Asset-based community development (ABCD) starts and ends with the community. It is not a process that is driven or directed by a benevolent corporate big brother that hands out what it thinks people need.

ABCD is about people finding and claiming their own power and using what they already have to build the lives and the communities that work for them.

There are 13 steps in the ABCD process and over the next seven editions of Bubbles we are going to look at them two at a time. These cartoons and descriptions are our interpretations from the ABCD study material compiled by GIBS and the Coady Institute, both leaders in the ABCD methodology.

Where is your focus?
Do you focus on what you have, or on the lack of things you need? For  years, we have been going into communities asking leaders what they need,  and then we feel slightly offended when they present a list of what they feel  entitled to receive. With ABCD, the focus is entirely different. You find out  who the community is, what it’s members community have, and what they  can do with that.
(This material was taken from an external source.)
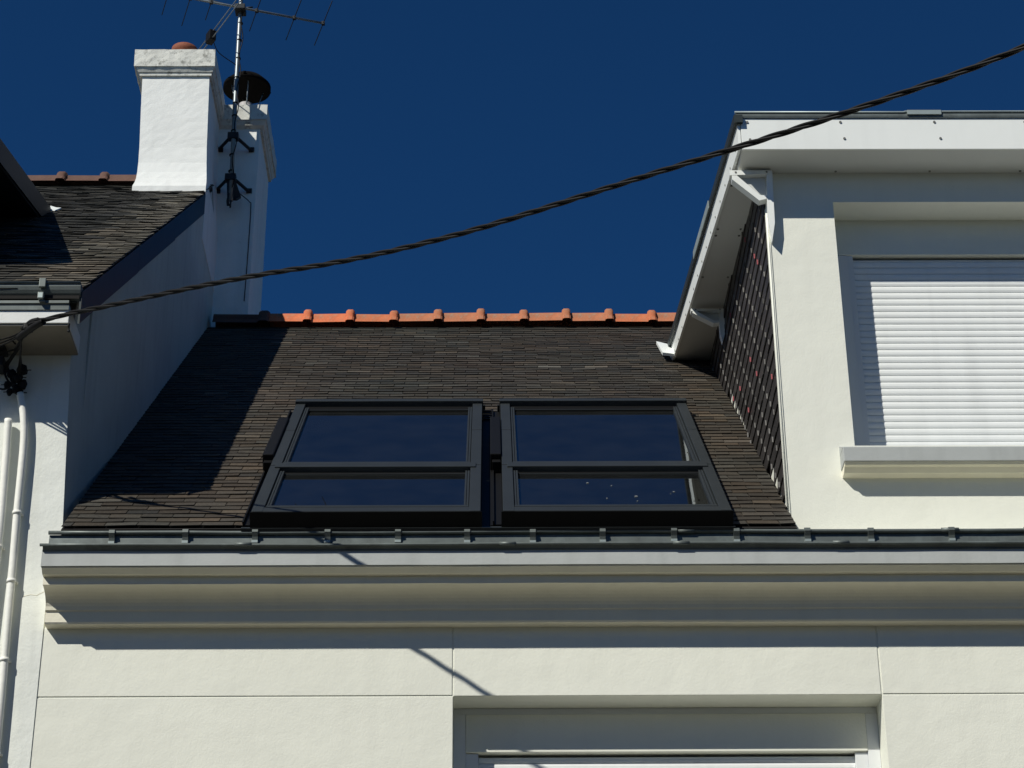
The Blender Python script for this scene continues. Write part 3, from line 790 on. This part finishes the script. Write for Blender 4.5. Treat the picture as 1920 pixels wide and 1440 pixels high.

When you appreciate the half-full part of the glass, you  empower people with the ability to act, because they have something to act on.

Types of poverty
There are three types of poverty. One is not more important or more damaging than the others. We need to find ways to eradicate all three. ABCD discovers the assets that can be mobilised to do that.

Poverty of the stomach.
Hunger and the need for physical safety and comfort is the one most visible type of poverty – at least from a distance.

Poverty of the mind.
Knowledge and skills allow people to mobilise their assets and take control of their circumstances. Education in all forms is needed to eradicate poverty of the mind.

Poverty of the spirit.
Social capital and emotional connections are often the difference between poor and empowered. Social capital’s ability to act as a catalyst for change has been proven by many research studies. Humanity and our ability to hope, love and have faith are the sparks that some individuals and communities lack.